What are the main mechanical problems to inspect on a Police Shovelhead?
Pay close attention to engine heat-related wear, oil leaks, charging output, wiring repairs, clutch condition, primary drive wear, gearbox condition, and frame repairs. Police service often involved long idle periods, heavy electrical loads, and repeated low-speed clutch use.
Are parts available for restoring a Police Shovelhead?
Mechanical Shovelhead parts are widely available, but correct police equipment can be far more difficult. Original siren parts, brackets, pursuit lamp hardware, radio boxes, agency-correct saddlebags, and year-correct switchgear often require specialist searching and careful authentication.
Collector Takeaway
The Police Shovelhead matters because it shows the Harley-Davidson Big Twin doing the work it was actually hired to do. It was not a catalog fantasy of speed or leisure; it was a municipal tool built from the same engine and chassis family that private riders toured on, then burdened with lights, radios, sirens, heat, idling, and daily public duty.
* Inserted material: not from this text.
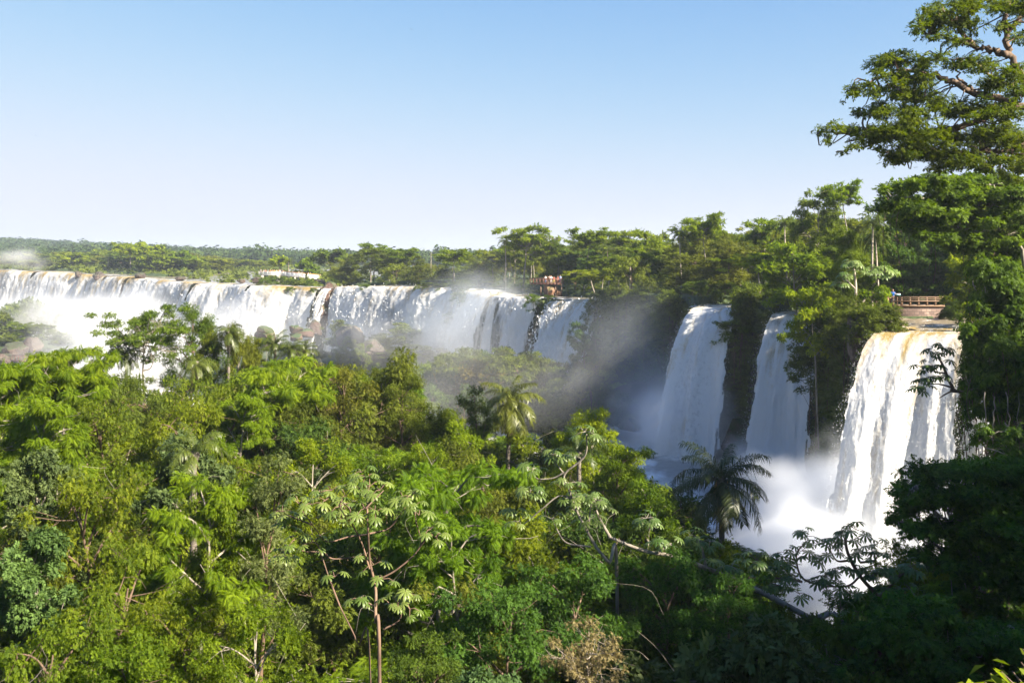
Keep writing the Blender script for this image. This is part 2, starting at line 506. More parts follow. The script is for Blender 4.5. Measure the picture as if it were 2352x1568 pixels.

A genuine example is valuable for its specificity. The right Police Shovelhead is not merely a white FLH with spot lamps. It is a documented piece of fleet history, a working AMF-era Big Twin, and a bridge between Panhead police motorcycles and the more durable Evolution police machines that followed. Restored correctly, it has the authority of a service vehicle and the mechanical candor of an old Shovelhead: heavy flywheels, chain drive, oil lines, brackets, switchgear, and a history that was earned one patrol shift at a time.